Mam szczęście, bo Natalka z Chmielnickiego znów odwiedziła córkę, która już na stałe osiedliła się we Wrocławiu. Pomyślałam, że dobrze połączyć przyjemne z pożytecznym, czyli kawusia w miłym towarzystwie i od razu może coś ładnego i polskiego do zobaczenia. Jako rodowita Wrocławianka i lokalna patriotka, lubię pokazywać piękno swojego miasta, więc... 😂😂😂😂😂 tyle mamy do pokazania, nawet ta chwila wystarczy do zobaczenia naszego królewskiego pałacu, dzielnicy czterech świątyń 😂😂😂😂😂 Tylko jest jeden malutki problem. Gdzie tu polskość....
Szczycimy się tym, że Wrocław jest wielokulturowy, tolerancyjny i takim go postrzegam, i chciałabym, by tak postrzegali go inni, jest tylko małe ale... Tak jak Ostrów Tumski można "przytulić do polskości", bo za Piastów powstał, tak o dzielnicy czterech świątyń i pałacu, zrobić tego już nie można. Wrocław nie był Polski, gdy cztery świątynie czterech wyznań powstawały obok siebie. Wrocław nie był Polski, gdy obok Rynku pruski król stawiał pałac królewski. To nie jest nasze dziedzictwo. Ano nie, ale to jest właśnie nasza historia. Tak, jak historią potomków na Ukrainie jest polskość. W czasie, gdy powstawał pałac Fryderyka Wielkiego, Polacy, którzy chleba szukali na Ukrainie, już się tam osiedlili. W tym czasie tam była Polska, a tu Prusy. Historia lubi płatać figle, a ludzie zawsze dążyli do władzy, bogactwa i to miało im zagwarantować szczęście. Czy oby na pewno to daje szczęście?

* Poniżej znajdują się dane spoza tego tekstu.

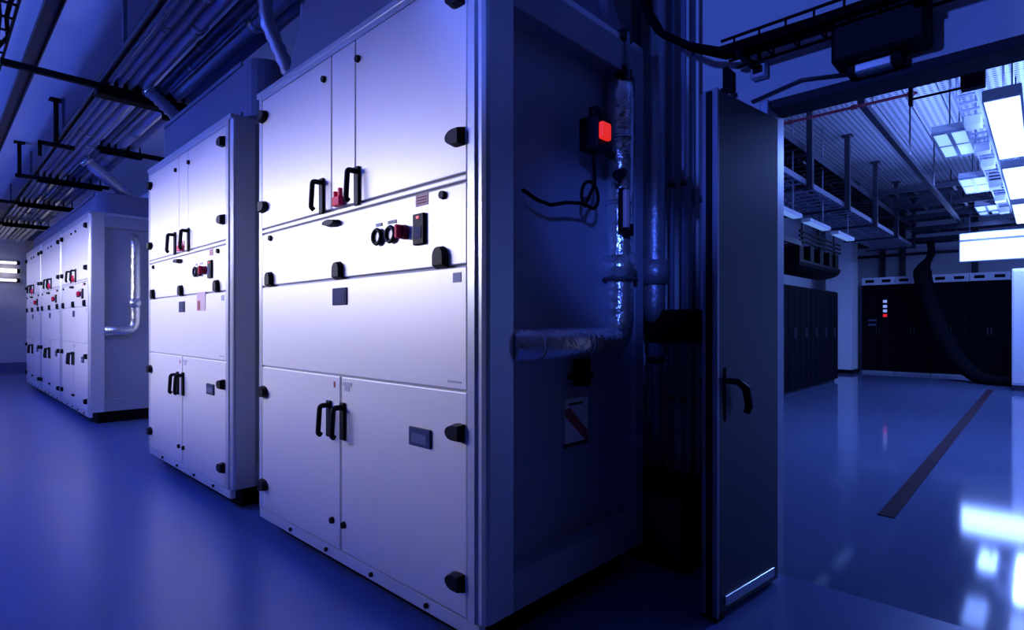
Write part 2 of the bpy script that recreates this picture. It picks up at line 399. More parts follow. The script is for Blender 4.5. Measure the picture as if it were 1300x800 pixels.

Tak, czy tak, obejrzałyśmy z Natalą pałac i piękny pałacowy ogród, a potem napiłyśmy się kawy w kawiarni na miejskiej fosie.
To był szczęśliwie spędzony czas, a reszta... polsko-ukraińsko-pruska przeszłość... często się przeplata, łączy, przenika... Czy to naprawdę takie ważne?